The transfiguration happens where it does in the gospels to strengthen the disciples for the path ahead of them, as they go with Jesus to Jerusalem. It has a similar function for us, too, as the lectionary sets it for the Sunday before Lent. The voice from the cloud says ‘this is my Son, the Beloved; listen to him’. The disciples have to listen as Jesus tells them who he is, and that the cross isn’t some awful end to a plan gone wrong, but the way God acts to save us. The transfiguration is meant to cast its light over the season: even while we inscribe the cross in ashes on our foreheads this Wednesday, we remember that in Jesus we are made for glory.

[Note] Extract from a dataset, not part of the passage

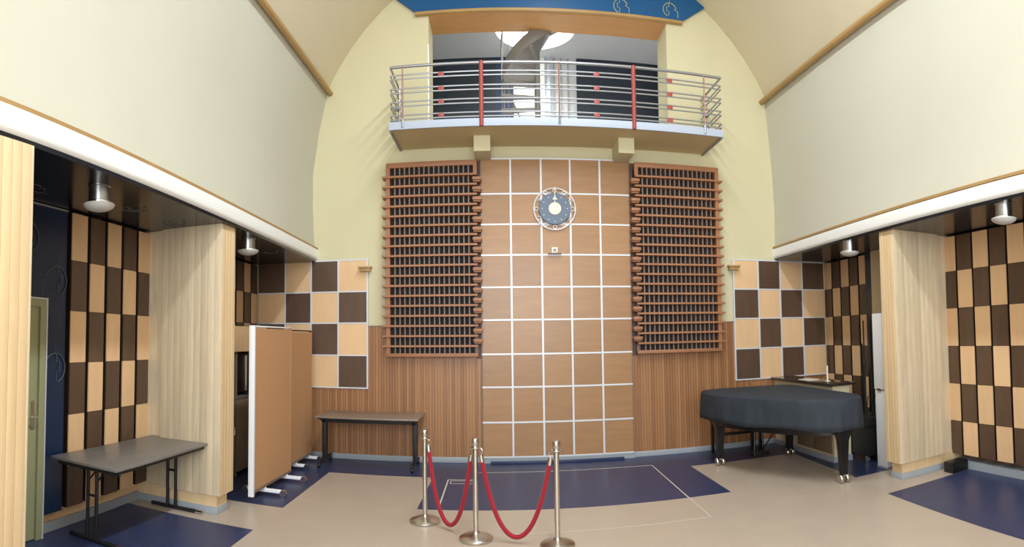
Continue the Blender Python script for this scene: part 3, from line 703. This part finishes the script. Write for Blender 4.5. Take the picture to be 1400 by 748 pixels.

It’s easy to plan heroic acts of fasting or get drawn into grand spiritual schemes for Lent. But what if we obeyed that voice from the cloud? Listen to him. Don’t let your bibles stay shut this Lent. Listen to him speaking to you, calling you, in the words of the scriptures. Listen to him in the sacraments as he speaks words of love and freedom and reconciliation; listen to him in other people, and especially in the voices you perhaps don’t often hear. Listen to him, spend time in his presence. Allow the revelation of who he is to deepen your understanding, and enlarge your heart, so that when Good Friday comes, with the centurion you are able to behold the Saviour of the world hanging on the wood of the cross, and with faith and understanding declare ‘truly, this is God’s Son.’